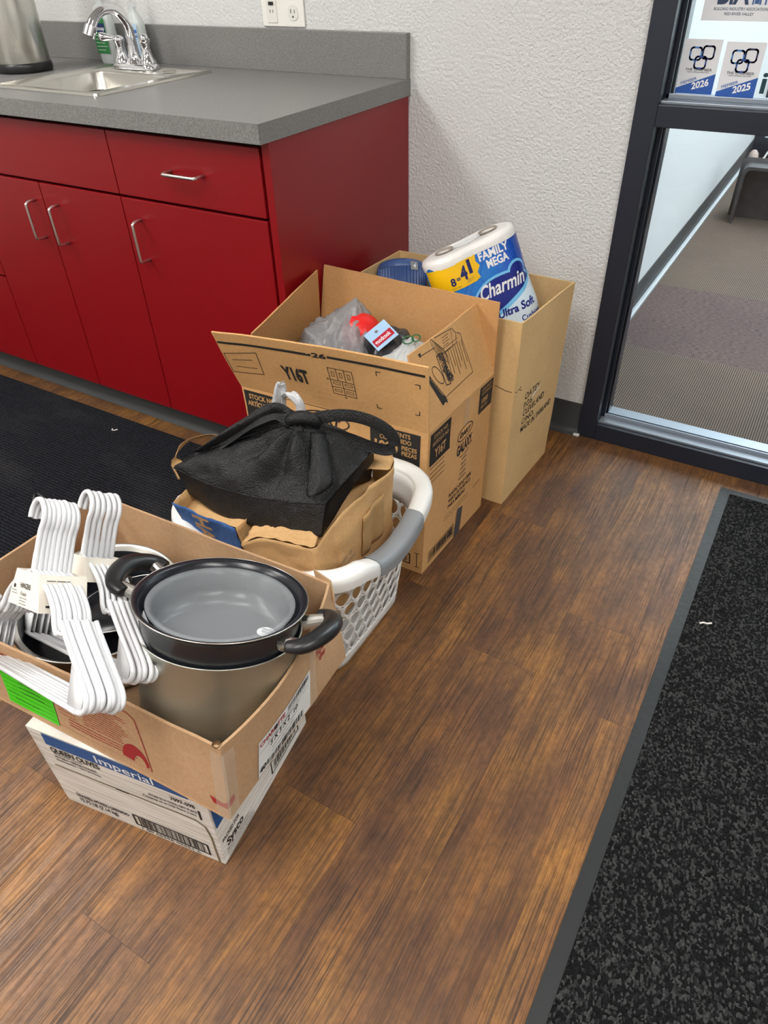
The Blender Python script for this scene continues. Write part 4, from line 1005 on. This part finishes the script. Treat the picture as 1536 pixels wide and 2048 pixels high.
mb = MB(); crumple_quad(mb, [(.298, -1.185, .375), (.150, -1.180, .350), (.150, -1.10, .352), (.312, -1.10, .372)], 10, 8, .008, 8); mb.build('inner_side', kbag, g1, smooth=True, solid=.0008)
Print(Planar((.232, -1.2055, .374), (0, .172, -.985), (1, 0, 0)), .0).text('HA', -.014, -.018, .038, .03, w=.062).build(inkkraft, g1, 'printing', 'kraft coloured letters on blue')
ph = MB(); path = spline([(.135, -1.142, .40), (.118, -1.135, .432), (.114, -1.118, .446), (.124, -1.100, .458), (.144, -1.078, .462), (.162, -1.066, .462), (.171, -1.064, .452), (.176, -1.07, .425)], 5)
ph.tube(path, .0115, 8, flat=.08, upv=(-.57, .37, .72)).build('bag_handle', kbag, g1, smooth=True)

# large open paper bag (right)
g2 = thing('paper_bag', 'big crumpled brown paper bag with a paper handle, right in the laundry basket', 'paper bag', (0, 0, 0))
rim_f = smoothl([(.312, -1.196, .345), (.345, -1.185, .366), (.385, -1.176, .372), (.425, -1.172, .376), (.455, -1.165, .372), (.468, -1.145, .395), (.474, -1.110, .412), (.480, -1.055, .420), (.484, -1.00, .424), (.488, -.955, .425), (.478, -.925, .432), (.452, -.918, .436), (.425, -.925, .432)])
low_f = smoothl([(.312, -1.150, .12), (.35, -1.150, .12), (.39, -1.150, .12), (.42, -1.148, .12), (.436, -1.14, .12), (.446, -1.12, .12), (.450, -1.09, .12), (.450, -1.05, .12), (.450, -1.00, .12), (.450, -.95, .12), (.455, -.92, .12), (.44, -.915, .12), (.425, -.915, .12)])
def b2s(a, b):
    p = low_f(a).lerp(rim_f(a), b); out = (p-Vector((.39, -1.06, p.z))).normalized()
    k = abs(nz(p, 15, 2))*.014+abs(nz(p, 34, 3))*.006
    return p+out*(k*.8-.004+.010*math.sin(math.pi*b)*(1 if a > .45 else .3))
mb = MB(); mb.grid(b2s, 60, 26); mb.build('bag_side', kbag, g2, smooth=True, solid=.0009, recalc=False)
# folded-over slope below the black bag
mb = MB(); top_f = smoothl([(.318, -1.150, .372), (.36, -1.14, .378), (.40, -1.13, .380), (.44, -1.12, .382)])
mb.grid(lambda a, b: (b2s(a*.33, 1)+Vector((0, 0, .002))).lerp(top_f(a), b)+Vector((0, 0, .006*nz((a*3, b*3, 0), 3, 5))), 20, 10)
mb.build('bag_fold', kbag, g2, smooth=True, solid=.0009, recalc=False)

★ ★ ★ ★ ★

Extract the full listing exactly, with the pictures left out.

The Blender Python script for this scene continues. Write part 4, from line 1005 on. This part finishes the script. Treat the picture as 1536 pixels wide and 2048 pixels high.
mb = MB(); crumple_quad(mb, [(.298, -1.185, .375), (.150, -1.180, .350), (.150, -1.10, .352), (.312, -1.10, .372)], 10, 8, .008, 8); mb.build('inner_side', kbag, g1, smooth=True, solid=.0008)
Print(Planar((.232, -1.2055, .374), (0, .172, -.985), (1, 0, 0)), .0).text('HA', -.014, -.018, .038, .03, w=.062).build(inkkraft, g1, 'printing', 'kraft coloured letters on blue')
ph = MB(); path = spline([(.135, -1.142, .40), (.118, -1.135, .432), (.114, -1.118, .446), (.124, -1.100, .458), (.144, -1.078, .462), (.162, -1.066, .462), (.171, -1.064, .452), (.176, -1.07, .425)], 5)
ph.tube(path, .0115, 8, flat=.08, upv=(-.57, .37, .72)).build('bag_handle', kbag, g1, smooth=True)

# large open paper bag (right)
g2 = thing('paper_bag', 'big crumpled brown paper bag with a paper handle, right in the laundry basket', 'paper bag', (0, 0, 0))
rim_f = smoothl([(.312, -1.196, .345), (.345, -1.185, .366), (.385, -1.176, .372), (.425, -1.172, .376), (.455, -1.165, .372), (.468, -1.145, .395), (.474, -1.110, .412), (.480, -1.055, .420), (.484, -1.00, .424), (.488, -.955, .425), (.478, -.925, .432), (.452, -.918, .436), (.425, -.925, .432)])
low_f = smoothl([(.312, -1.150, .12), (.35, -1.150, .12), (.39, -1.150, .12), (.42, -1.148, .12), (.436, -1.14, .12), (.446, -1.12, .12), (.450, -1.09, .12), (.450, -1.05, .12), (.450, -1.00, .12), (.450, -.95, .12), (.455, -.92, .12), (.44, -.915, .12), (.425, -.915, .12)])
def b2s(a, b):
    p = low_f(a).lerp(rim_f(a), b); out = (p-Vector((.39, -1.06, p.z))).normalized()
    k = abs(nz(p, 15, 2))*.014+abs(nz(p, 34, 3))*.006
    return p+out*(k*.8-.004+.010*math.sin(math.pi*b)*(1 if a > .45 else .3))
mb = MB(); mb.grid(b2s, 60, 26); mb.build('bag_side', kbag, g2, smooth=True, solid=.0009, recalc=False)
# folded-over slope below the black bag
mb = MB(); top_f = smoothl([(.318, -1.150, .372), (.36, -1.14, .378), (.40, -1.13, .380), (.44, -1.12, .382)])
mb.grid(lambda a, b: (b2s(a*.33, 1)+Vector((0, 0, .002))).lerp(top_f(a), b)+Vector((0, 0, .006*nz((a*3, b*3, 0), 3, 5))), 20, 10)
mb.build('bag_fold', kbag, g2, smooth=True, solid=.0009, recalc=False)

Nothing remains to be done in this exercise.